Exercise task: Read through the data and report every line in which the word "This" occurs.

Excerpted records:

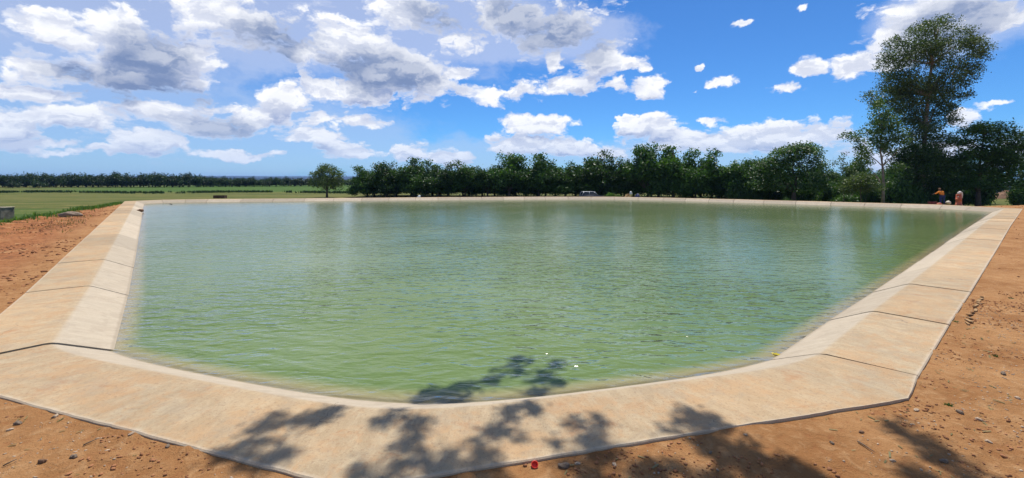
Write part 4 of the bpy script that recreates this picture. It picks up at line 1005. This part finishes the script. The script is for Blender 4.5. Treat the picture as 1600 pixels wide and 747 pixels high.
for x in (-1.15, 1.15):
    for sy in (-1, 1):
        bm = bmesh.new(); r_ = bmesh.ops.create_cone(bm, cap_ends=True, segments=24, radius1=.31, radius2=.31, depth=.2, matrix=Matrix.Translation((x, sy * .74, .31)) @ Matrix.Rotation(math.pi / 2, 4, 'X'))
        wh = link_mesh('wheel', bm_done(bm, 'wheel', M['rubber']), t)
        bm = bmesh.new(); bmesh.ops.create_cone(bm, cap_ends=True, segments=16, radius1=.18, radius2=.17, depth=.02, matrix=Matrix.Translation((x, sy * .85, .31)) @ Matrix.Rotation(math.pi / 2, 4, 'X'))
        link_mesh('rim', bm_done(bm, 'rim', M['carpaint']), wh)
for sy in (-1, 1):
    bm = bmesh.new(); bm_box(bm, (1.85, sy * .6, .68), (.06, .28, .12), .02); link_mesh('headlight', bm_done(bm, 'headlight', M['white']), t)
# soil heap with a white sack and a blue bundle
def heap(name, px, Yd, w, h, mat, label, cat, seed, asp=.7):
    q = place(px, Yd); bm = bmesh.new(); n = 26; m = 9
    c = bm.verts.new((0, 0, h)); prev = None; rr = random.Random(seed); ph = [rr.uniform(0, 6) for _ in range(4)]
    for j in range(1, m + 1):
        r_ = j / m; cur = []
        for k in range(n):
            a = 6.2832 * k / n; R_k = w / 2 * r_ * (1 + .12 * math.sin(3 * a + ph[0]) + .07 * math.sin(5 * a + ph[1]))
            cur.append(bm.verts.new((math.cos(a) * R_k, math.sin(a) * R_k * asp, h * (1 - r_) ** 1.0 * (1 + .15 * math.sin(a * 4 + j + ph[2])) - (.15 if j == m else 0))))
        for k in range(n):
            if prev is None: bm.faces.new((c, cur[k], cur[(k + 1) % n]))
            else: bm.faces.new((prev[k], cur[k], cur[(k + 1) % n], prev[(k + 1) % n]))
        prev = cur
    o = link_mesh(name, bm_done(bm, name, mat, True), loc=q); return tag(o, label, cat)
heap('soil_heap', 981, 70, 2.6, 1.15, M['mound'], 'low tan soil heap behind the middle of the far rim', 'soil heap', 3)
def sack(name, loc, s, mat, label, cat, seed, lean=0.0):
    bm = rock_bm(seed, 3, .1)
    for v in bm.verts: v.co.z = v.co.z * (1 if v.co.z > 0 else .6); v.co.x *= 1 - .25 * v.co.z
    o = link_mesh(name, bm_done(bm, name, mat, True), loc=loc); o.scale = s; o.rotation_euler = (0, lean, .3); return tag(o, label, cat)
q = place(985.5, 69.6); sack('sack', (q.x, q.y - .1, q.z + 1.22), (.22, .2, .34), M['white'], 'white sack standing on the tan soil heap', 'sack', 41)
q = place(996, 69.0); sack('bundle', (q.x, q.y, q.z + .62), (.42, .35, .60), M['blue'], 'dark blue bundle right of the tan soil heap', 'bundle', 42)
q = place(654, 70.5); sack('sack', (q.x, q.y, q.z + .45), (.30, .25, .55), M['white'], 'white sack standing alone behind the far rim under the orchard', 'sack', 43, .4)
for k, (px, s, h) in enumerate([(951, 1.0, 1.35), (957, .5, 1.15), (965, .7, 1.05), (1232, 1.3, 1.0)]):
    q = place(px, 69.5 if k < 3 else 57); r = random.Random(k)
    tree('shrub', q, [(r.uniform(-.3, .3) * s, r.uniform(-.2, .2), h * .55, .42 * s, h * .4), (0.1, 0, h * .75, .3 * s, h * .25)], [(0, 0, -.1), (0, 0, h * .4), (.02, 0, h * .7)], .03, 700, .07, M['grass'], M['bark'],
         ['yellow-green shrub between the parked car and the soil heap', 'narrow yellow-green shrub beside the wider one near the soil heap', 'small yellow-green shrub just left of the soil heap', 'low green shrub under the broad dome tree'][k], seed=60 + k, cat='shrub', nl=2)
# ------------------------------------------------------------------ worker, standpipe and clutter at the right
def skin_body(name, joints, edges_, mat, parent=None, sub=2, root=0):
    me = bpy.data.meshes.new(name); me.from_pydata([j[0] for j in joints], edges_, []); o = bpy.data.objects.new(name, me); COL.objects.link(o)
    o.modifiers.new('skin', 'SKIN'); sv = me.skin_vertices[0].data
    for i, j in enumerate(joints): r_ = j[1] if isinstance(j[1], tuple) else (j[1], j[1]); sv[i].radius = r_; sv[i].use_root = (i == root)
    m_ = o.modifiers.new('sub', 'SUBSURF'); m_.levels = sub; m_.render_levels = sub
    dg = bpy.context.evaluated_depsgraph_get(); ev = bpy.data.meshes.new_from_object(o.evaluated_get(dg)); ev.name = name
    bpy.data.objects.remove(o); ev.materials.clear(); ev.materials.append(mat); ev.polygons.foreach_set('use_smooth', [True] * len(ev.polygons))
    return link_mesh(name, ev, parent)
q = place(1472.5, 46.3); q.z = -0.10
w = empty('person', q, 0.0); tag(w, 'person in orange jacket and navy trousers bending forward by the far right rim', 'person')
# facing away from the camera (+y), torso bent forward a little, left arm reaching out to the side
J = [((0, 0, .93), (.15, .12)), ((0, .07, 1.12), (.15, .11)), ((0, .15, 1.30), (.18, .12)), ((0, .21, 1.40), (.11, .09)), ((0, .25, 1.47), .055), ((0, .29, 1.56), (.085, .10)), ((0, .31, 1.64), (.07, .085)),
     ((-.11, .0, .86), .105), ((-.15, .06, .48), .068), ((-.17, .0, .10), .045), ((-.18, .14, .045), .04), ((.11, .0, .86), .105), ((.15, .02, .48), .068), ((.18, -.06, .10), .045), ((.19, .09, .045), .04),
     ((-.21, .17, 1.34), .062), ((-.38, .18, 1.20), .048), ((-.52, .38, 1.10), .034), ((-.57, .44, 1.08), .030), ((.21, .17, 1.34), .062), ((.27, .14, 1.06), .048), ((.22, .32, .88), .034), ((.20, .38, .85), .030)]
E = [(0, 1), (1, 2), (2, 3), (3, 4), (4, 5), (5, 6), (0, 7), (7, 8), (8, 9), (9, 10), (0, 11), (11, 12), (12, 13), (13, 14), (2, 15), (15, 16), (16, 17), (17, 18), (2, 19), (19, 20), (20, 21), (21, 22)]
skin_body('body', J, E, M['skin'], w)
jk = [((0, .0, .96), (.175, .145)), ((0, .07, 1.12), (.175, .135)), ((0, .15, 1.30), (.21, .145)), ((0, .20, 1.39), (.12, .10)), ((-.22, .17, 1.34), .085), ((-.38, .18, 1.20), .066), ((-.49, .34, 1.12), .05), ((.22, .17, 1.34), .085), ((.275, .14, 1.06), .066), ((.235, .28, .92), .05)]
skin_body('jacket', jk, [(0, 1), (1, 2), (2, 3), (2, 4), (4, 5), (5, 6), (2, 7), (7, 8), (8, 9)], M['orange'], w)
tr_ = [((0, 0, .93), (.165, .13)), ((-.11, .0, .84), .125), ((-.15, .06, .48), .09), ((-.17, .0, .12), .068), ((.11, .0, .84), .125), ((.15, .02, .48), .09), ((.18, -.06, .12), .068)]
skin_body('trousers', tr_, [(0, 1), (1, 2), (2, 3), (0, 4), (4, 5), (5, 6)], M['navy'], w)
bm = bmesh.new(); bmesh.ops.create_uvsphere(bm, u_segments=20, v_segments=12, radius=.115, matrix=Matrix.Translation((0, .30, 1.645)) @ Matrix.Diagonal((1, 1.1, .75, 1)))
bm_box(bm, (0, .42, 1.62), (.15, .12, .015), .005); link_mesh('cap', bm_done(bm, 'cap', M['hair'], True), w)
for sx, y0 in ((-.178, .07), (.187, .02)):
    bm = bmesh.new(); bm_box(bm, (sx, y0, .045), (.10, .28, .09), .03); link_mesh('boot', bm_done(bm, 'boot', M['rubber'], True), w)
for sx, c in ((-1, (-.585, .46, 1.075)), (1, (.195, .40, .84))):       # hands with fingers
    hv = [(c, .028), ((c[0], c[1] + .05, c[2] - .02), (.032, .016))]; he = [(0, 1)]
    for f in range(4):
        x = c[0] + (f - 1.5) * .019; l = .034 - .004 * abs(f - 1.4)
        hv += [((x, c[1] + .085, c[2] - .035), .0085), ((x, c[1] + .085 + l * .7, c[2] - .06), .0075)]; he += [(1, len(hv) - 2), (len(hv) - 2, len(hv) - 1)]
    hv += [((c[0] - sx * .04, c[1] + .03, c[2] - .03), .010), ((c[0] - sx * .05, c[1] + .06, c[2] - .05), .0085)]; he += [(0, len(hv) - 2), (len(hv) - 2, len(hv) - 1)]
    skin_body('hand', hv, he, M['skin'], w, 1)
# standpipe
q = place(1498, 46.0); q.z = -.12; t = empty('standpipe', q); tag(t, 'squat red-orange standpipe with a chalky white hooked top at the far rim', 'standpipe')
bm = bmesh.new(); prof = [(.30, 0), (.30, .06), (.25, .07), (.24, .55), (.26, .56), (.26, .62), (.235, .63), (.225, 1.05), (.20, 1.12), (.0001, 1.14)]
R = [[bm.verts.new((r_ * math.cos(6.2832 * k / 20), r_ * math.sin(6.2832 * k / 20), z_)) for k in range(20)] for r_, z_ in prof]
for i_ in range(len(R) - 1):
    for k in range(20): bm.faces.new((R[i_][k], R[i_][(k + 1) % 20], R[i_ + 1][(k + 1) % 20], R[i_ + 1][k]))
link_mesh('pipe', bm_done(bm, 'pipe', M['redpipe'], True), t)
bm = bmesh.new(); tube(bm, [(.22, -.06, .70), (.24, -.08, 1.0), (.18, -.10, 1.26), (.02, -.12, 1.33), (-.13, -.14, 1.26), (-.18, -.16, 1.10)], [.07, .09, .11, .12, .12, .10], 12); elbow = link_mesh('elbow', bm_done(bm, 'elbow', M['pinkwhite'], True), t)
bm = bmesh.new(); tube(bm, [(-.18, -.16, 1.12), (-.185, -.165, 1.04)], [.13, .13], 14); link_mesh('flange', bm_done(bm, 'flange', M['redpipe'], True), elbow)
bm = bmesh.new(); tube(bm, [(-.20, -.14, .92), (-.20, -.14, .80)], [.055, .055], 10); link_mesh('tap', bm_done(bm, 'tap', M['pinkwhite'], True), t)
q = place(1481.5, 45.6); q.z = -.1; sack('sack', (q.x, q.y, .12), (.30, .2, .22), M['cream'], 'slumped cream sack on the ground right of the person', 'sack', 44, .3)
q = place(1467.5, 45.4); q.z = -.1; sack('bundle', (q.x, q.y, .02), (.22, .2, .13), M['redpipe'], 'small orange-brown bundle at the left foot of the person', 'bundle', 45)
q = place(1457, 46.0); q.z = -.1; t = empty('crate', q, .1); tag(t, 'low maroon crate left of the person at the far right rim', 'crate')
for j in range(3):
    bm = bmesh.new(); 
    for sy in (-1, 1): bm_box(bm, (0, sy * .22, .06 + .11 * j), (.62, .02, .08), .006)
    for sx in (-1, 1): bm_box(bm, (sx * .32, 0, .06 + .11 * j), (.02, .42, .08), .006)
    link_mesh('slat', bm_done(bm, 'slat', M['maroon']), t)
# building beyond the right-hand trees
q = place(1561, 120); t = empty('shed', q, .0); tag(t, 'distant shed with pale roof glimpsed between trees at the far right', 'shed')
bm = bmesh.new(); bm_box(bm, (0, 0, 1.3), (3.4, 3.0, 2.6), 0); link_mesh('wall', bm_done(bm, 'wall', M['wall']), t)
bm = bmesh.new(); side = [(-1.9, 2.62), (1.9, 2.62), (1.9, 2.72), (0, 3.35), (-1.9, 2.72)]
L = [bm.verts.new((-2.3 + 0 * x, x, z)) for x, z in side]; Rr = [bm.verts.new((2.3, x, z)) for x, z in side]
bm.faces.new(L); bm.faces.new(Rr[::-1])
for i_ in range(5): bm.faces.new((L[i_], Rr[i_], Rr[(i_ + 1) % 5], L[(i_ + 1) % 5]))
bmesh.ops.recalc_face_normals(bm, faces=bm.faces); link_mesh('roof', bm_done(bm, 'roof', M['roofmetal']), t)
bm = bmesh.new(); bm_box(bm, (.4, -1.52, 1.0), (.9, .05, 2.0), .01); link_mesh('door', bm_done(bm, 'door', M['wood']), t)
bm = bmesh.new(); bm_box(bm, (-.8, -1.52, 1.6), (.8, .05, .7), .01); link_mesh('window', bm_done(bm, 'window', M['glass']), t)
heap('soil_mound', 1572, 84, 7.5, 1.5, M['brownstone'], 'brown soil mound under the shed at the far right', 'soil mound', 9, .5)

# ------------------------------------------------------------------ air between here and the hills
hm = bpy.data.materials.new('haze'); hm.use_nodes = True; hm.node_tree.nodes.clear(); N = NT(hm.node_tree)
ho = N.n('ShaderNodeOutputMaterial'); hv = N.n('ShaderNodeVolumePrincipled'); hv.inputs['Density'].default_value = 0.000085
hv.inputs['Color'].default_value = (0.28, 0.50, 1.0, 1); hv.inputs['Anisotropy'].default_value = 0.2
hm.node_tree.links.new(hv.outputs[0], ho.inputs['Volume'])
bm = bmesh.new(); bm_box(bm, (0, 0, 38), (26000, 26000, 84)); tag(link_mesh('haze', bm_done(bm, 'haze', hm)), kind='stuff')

--

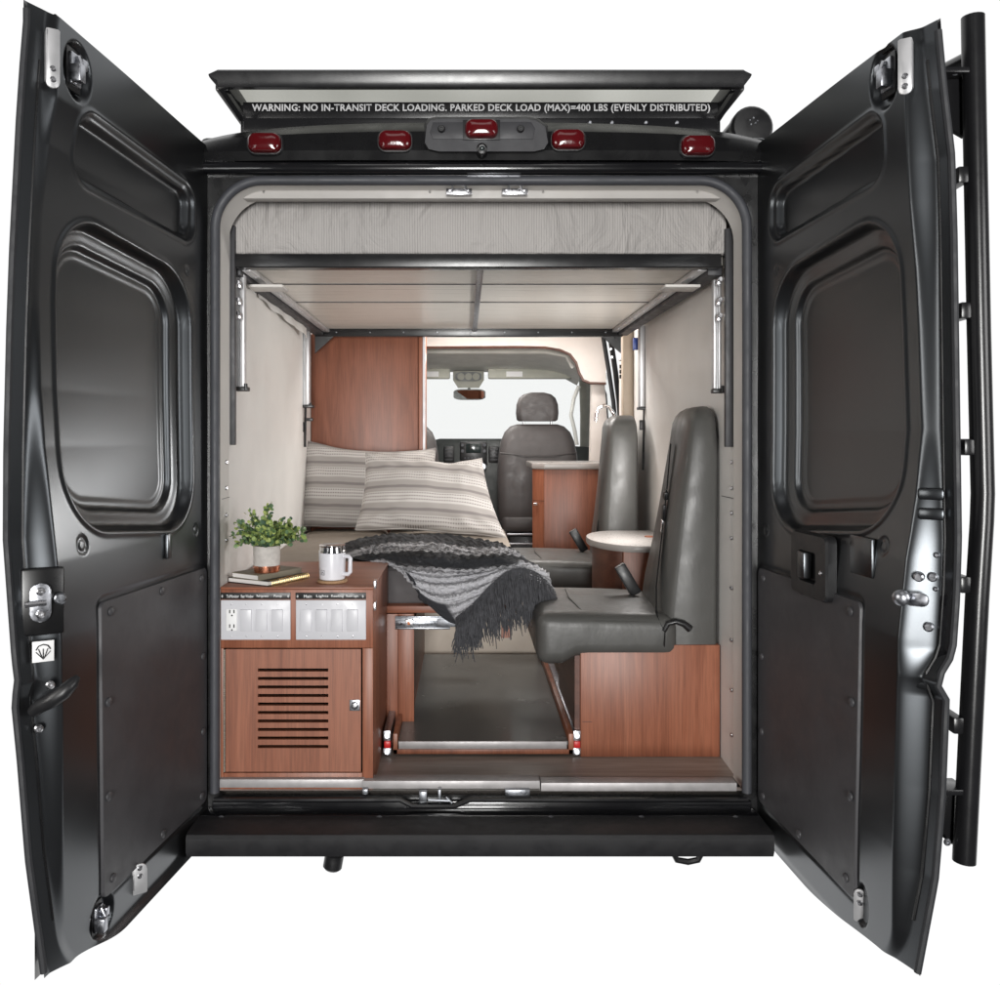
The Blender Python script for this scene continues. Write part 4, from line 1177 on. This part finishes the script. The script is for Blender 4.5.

Finished exercise:
Write part 4 of the bpy script that recreates this picture. It picks up at line 1005. This part finishes the script. The script is for Blender 4.5. Treat the picture as 1600 pixels wide and 747 pixels high.
The Blender Python script for this scene continues. Write part 4, from line 1177 on. This part finishes the script. The script is for Blender 4.5.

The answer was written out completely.